Egypt is now 90% Muslim, so you are never far away from a Mosque and the accompanying Minaret or tower from which followers are called to prayer five times a day. At about 5.00pm the not quite singing but not quite wailing started first from one tower, then another, then another. An incredibly powerful and intoxicating experience even for heathens like me and really does send shivers down your spine.
Dinner was as per usual followed by a belly dancer show which was good if you like that sort of thing.
Day 6
Another early alarm call – not that they need bother – you can here the sunrise call to prayer from the Minarets even on the boat, then first stop the Valley of the Kings, burial place of Tutankhamen amongst others. The burial chambers are incredible, the walls decorated with hieroglyphics and some still retaining their original colours from many thousands of years ago.
Over 60 former Kings of ancient Egypt are buried here.

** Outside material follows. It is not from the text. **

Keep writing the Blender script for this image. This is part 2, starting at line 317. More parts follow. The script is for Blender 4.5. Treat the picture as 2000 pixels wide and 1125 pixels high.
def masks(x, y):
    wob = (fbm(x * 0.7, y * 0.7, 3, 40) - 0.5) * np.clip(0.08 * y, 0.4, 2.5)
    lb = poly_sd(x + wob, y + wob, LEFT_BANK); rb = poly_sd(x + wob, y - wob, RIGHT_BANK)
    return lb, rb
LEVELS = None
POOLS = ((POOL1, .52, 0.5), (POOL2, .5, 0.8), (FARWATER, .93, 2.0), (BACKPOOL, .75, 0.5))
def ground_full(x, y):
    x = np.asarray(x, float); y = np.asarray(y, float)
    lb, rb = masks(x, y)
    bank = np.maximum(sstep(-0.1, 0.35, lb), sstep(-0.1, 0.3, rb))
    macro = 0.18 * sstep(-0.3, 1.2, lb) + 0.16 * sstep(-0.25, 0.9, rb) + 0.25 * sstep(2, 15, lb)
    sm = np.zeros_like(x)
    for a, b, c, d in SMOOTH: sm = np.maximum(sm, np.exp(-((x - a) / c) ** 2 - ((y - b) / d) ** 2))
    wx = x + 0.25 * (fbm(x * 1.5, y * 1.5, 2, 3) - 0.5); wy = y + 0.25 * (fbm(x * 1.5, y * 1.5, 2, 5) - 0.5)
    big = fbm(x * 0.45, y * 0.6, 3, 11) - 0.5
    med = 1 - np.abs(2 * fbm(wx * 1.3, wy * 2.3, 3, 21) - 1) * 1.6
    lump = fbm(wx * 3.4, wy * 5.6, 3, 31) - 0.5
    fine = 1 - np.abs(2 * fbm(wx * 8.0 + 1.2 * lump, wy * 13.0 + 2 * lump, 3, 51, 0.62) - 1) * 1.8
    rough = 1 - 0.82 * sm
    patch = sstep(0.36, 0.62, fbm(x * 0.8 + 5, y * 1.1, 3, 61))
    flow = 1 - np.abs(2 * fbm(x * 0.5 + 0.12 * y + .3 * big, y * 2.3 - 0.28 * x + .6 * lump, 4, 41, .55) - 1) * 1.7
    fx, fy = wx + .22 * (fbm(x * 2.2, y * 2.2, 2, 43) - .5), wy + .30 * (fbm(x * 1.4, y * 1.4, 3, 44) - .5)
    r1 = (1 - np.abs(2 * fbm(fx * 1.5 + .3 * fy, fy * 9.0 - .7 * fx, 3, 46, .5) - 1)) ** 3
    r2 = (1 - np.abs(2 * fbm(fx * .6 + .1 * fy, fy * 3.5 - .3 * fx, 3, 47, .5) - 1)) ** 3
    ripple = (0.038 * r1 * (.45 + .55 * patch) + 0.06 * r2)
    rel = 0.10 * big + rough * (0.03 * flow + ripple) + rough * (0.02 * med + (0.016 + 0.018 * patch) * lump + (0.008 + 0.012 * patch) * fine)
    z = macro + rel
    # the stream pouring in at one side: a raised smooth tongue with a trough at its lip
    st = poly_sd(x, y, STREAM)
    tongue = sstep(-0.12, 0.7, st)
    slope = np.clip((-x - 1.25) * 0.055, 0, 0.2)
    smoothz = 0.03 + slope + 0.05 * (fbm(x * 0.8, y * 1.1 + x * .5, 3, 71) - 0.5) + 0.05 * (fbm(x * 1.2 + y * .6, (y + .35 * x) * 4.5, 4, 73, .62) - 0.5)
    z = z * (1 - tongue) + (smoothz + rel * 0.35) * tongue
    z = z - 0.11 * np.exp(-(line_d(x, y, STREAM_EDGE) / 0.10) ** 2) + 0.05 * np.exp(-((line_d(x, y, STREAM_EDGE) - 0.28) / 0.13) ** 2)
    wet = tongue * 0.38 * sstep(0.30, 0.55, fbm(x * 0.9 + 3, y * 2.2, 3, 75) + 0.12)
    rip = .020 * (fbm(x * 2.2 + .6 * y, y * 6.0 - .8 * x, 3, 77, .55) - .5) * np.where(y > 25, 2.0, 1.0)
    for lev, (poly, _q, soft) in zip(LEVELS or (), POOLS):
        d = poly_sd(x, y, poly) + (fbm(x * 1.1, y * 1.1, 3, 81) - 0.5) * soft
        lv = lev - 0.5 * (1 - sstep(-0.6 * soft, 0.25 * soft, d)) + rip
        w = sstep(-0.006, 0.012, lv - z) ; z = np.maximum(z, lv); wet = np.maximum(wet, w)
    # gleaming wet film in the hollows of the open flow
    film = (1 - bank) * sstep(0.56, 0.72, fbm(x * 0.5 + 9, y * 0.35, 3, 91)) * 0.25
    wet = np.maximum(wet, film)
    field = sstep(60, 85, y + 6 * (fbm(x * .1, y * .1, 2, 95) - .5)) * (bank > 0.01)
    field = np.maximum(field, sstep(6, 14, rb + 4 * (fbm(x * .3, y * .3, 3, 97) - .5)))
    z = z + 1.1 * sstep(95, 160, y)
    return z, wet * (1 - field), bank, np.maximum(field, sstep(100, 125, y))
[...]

Then it was off to another temple – in honour of a queen this time (no laughing at the back please!), one Queen Hatshepsut, however the best part of this was the news that they had managed to get Vic on an earlier flight back to Cairo. We were still on the late flight but they have arranged rooms for us and some people from the other coach) and have thrown in dinner as well, which we thought was very fair.
Lunch was back on board the boat then it was off to the Karnak temple for the final tour of the day. It's impossible to describe this amazing place, however if you have seen “Death on The Nile” or the Indiana Jones film then you would have recognised the large courtyard with 134 huge columns arranged in lines – absolutely stunning! However the temperature was climbing rapidly so we headed back to the air-con comfort of the coach!
Dinner later than we headed to the airport for the one hour flight to Cairo, finally crashing out in the Hilton at 1.30am! Thankfully its a later start tomorrow!
Day 7
A late start today! The bus didn't leave until 9.30am so plenty of time for a long hot shower then breakfast.
A long drive up to Alexandria today, stopping at an ancient monastery on the way. Then in maid afternoon we reached the city and our first glimpse of the sea since leaving home. Alexandria is Egypt’s gateway to the world being its main port on the Mediterranean. Founded by Alexandria the Great in 322 BC and is reputed to be the birthplace of Cleopatra.
Arrived in the town late afternoon and had a nice drive along the seafront to the hotel – which was fabulous – beautiful sea views from the balcony of a wonderful room. Once again though it’s expensive if you’re a drinker!
Meal at a nearby hotel then got talking to a lovely Indian family, now residing in Rhode Island, New York but having previously lived in London and Ireland. The father was a cardiologist and the mother a GP, so there was plenty to discuss.
Day 8
Sightseeing around Alexandria this morning and the last proper day of our trip.
The first sight was a Mosque and was glad to be able to go inside and have a look around – after shoes off of course, and some protests from the women in the group who were not allowed in.
Next stop was the catacombs which took us through some of the rougher parts of town and was a real eye opener. Then onto the Roman Amphitheatre before finishing at the National Museum. Then it was time for the long journey back to Cairo and our final night.